Over the last few days, Jess and I have stepped
away from work on Velda, our Wonderbus and future home, and have
returned to our love of making toys. Colorful bears are multiplying
in the living room while dragons breed in the garage, but diving into
tinkering is not without its learning experiences.
Although she's sewn
dozens of bears out of her quilt scraps, it's been a while since Jess
has assembled a teddy...so in her first attempt Wednesday, she
fabricated three left arms before a right. That hiccup passed, and
she brought a beautiful little pastel-flower bear into being
yesterday, with one right and one left arm, and a matching set of
legs. Its ears are cushy-soft micro-pillows that beg to be squished,
and I envy whoever gets to lay their head on this teddy.*
I spent most of Wednesday
learning about my new (almost) all-in-one tool, a Shop Smith Mark V.
Especially how to adjust the band saw so that it wouldn't throw the
band off and/or break it. Cutting the “blanks” (the rough-draft
toy: no sanding, no holes, just the basic shape) for two new dragon
toys took almost all day. For comparison, in the past I've managed to
cut them out in about 20 minutes each with my jig saw, although the
cuts aren't as clean and the tight corners aren't as tight as they
are with the band saw. My DeWalt cordless jig saw can only cut
approximately one-and-a-quarter toy blanks from 3/4” wood on one
battery charge, so it just isn't a practical tool for the entire
process. Be that as it may, I learned a lot about my Shop Smith, and
got a lot of experience replacing and adjusting the band saw blade.
Thursday, I sanded. Which
is in and of itself a simple process: apply friction, remove unwanted
material. Of course, when you're dealing with tiny little crevices
and trying to remove any possibility of splinters or roughness,
things get...complicated. Let's just say that I've been struggling
with figuring out what tools will best accomplish my goal of sanding
nooks and crannies, and although I haven't had a stroke of
inspiration which panned out yet, I've had lots of ideas and have
attempted to make most of them work. With the result that I hand-sand
the crevices and hard-to-reach bits with custom-folded/wadded/twisted
sandpaper. Keeping it Old School. Sandpaper, fingers, elbow grease.
(An aside: although I heard the term many times as a youth, it wasn't
until late in middle school that I realized that “elbow grease”
wasn't something you bought at a hardware store, but a metaphor).
After setting aside
several mastadons and panthers which involved unforeseen
complications in design, I finished six dragons, each of which had
evolved from its own piece of wood in a different way, even though
I'd only used two templates for their body types. Each sanded at
least three times, with the final round by hand (everywhere, crevices
or no). With the toys ready for oiling and wheels, I did my
obligatory round of quality control:
Now, I'm not going to
mimic a two-year-old and throw my toys across the room or jump up and
down on them, but I do expect my product to meet a reasonable level
of durability requirements, so slapping them together to get the dust
off is a perfectly acceptable way for me to break my own toys. And
break my toys I did. Every. Single. One.
In retrospect, I may be
asking more of my toys than is reasonable. I gave a prototype to my
three-year-old godson in August, and he still hasn't broken it
(although his younger brother broke another toy within about two
minutes of receiving it, hence the “mastadons aren't ready yet”
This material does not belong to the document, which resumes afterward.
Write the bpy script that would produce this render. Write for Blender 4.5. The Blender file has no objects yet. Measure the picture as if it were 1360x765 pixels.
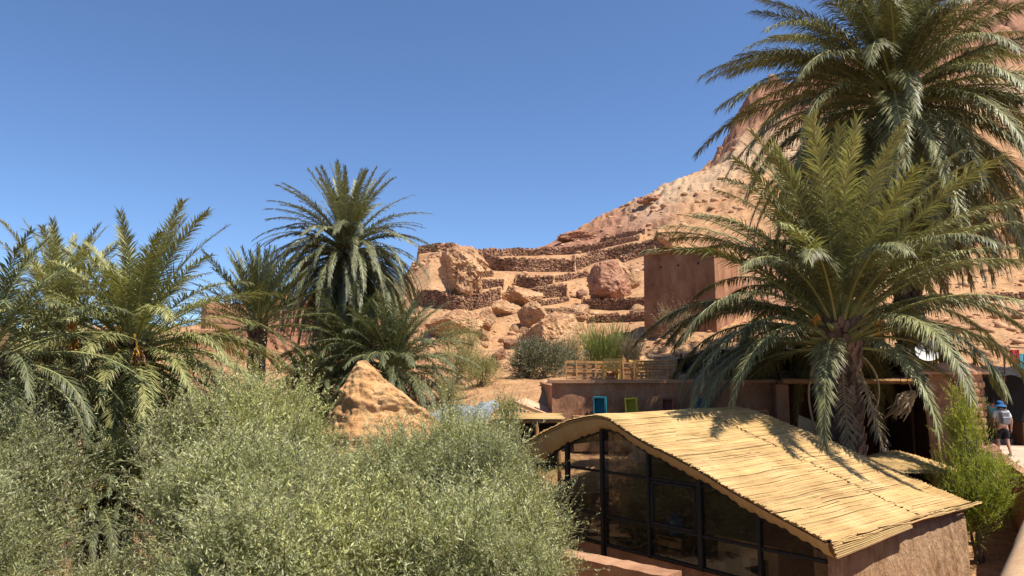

situation). But no, I thought that a 185-lb 38-year-old slamming toys
together would be an appropriate test of the forces that a child
might exert on them, and broke every last one of them. The little
wings and twisted tails which gave the dragons a taste of whimsy all
gave flight, leaving shards and stumps where their fragile grandeur
had once been.
So Friday (today, by the
time I post this), I'll spend the day re-designing my flock and
getting ready to send it out into The Holidays. The good news is,
I've learned something new this week. Lots of new things, actually.
Many of them have to do with the structural integrity of wood along
its grain line. Adjusting my process and checking for weak points
before final sanding is
another lesson which will come in handy in the future.
Humility and Patience were in there too, and Humor was chortling from
the sidelines all day long as I struggled to sand the detailed curves
of tail and wing, all destined to fly off in their own directions and
all, ultimately, to the scrap bin.
Between Jess' extra bear
arms and my extraneous wings and tails, it's looking a little like an
abattoir around here. But it's also looking like a wonderful
menagerie of wood and fabric: rotund little bears; scraps of quilts
bursting in color; the scent of cedar, pine, hemlock; dragons,
mastadons, and panthers vying for completion amid piles of wooden
wheels ready to trundle them into the world.
Strong wings and fierce
cuddles, my friends.
*I have used special
(i.e. $$$) ergonomic/chiropractic pillows for neck support for over
twenty years, and have trouble finding a pillow that can support my
neck and head appropriately in both side- and back-sleeping
positions. I have used the (very squished) bear below as a pillow for
the last year, and have never had a pillow provide such fantastic
neck support. Notably, he's also stood up to weekly machine washings
and dryings without complaint – or pulled stitches.